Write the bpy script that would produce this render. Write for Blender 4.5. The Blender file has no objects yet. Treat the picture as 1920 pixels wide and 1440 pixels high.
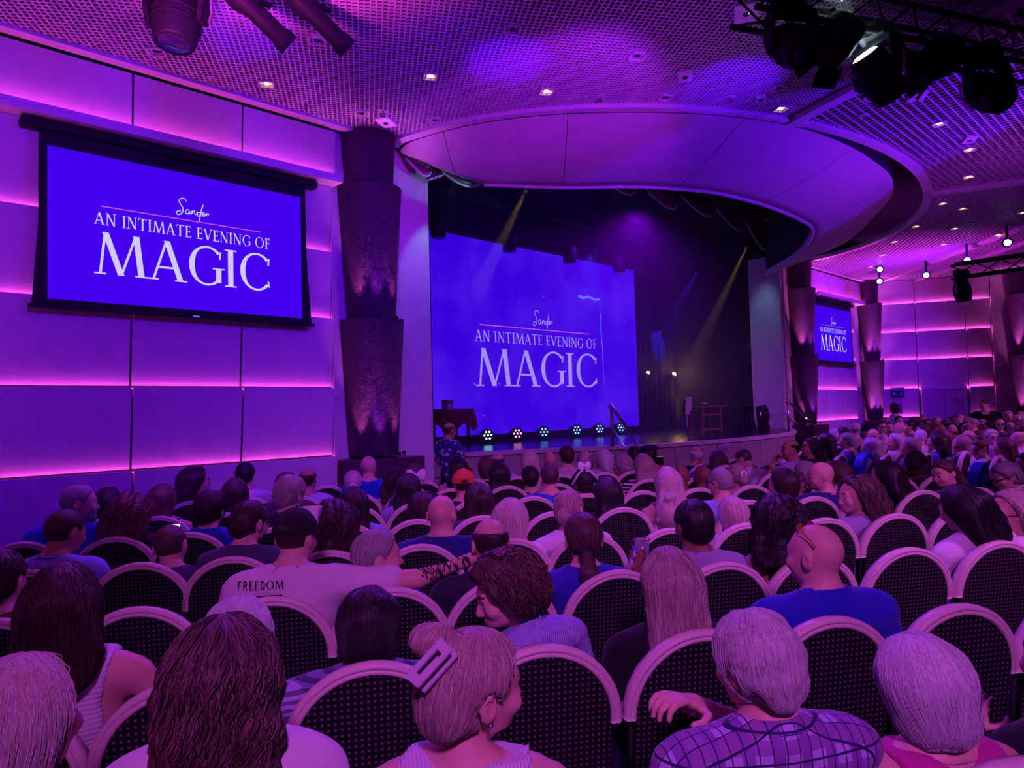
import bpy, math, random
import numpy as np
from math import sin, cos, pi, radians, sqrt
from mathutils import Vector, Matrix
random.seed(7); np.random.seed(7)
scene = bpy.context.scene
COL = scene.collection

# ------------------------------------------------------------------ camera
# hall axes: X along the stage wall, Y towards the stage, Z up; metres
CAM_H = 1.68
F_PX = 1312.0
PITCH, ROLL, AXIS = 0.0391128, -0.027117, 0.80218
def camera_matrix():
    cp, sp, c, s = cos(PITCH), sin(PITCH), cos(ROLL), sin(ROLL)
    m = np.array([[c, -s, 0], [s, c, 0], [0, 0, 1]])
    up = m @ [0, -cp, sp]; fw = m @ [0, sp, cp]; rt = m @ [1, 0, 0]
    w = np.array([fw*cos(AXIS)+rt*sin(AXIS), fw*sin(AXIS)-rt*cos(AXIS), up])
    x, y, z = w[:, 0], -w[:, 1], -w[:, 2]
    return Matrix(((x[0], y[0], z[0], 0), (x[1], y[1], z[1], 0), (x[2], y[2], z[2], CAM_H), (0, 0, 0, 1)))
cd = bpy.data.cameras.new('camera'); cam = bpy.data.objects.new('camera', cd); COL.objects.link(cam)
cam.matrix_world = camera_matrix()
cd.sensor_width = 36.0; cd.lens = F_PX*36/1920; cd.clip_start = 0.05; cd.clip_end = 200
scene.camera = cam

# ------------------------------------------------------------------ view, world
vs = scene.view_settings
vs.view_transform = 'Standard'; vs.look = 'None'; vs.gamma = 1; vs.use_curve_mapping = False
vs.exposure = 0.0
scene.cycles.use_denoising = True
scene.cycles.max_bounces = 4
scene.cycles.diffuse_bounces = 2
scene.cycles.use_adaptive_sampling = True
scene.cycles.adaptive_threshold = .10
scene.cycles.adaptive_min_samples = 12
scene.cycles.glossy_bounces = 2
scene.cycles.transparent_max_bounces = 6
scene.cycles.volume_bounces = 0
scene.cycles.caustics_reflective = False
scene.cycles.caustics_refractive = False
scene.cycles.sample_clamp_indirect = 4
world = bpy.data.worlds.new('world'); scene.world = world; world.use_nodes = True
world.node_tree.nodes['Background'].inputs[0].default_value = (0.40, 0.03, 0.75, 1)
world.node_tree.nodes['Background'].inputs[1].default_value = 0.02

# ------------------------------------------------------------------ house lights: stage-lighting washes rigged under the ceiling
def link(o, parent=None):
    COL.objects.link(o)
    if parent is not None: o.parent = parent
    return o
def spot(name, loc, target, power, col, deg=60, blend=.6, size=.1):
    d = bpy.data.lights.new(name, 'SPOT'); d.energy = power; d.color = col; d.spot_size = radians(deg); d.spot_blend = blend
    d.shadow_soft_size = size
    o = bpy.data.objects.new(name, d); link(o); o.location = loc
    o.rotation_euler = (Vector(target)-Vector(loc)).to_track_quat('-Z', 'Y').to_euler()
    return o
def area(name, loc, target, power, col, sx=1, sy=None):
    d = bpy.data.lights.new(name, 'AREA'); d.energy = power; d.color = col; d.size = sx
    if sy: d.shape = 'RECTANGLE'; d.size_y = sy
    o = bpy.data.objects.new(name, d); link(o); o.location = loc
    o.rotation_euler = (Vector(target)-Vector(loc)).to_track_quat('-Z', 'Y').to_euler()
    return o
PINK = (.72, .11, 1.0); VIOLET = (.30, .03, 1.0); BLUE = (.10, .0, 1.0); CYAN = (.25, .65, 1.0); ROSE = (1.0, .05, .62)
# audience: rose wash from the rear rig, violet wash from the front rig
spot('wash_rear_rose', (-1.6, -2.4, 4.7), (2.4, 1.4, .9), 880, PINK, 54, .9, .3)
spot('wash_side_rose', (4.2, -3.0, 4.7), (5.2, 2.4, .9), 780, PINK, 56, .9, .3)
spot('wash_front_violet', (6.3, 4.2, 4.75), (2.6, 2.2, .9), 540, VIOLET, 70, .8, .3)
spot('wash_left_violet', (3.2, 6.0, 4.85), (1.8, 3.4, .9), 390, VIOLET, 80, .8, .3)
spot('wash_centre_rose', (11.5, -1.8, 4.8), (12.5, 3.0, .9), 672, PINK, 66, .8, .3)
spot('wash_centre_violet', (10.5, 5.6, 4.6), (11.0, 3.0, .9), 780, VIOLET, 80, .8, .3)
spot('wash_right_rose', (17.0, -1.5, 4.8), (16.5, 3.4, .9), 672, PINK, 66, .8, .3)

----

### What you need to do:
Return nothing but the lines running from the start of the data to the line with "COL = scene.collection", please, both ends included and no pictures.

### Answer to this exercise:
Write the bpy script that would produce this render. Write for Blender 4.5. The Blender file has no objects yet. Treat the picture as 1920 pixels wide and 1440 pixels high.
import bpy, math, random
import numpy as np
from math import sin, cos, pi, radians, sqrt
from mathutils import Vector, Matrix
random.seed(7); np.random.seed(7)
scene = bpy.context.scene
COL = scene.collection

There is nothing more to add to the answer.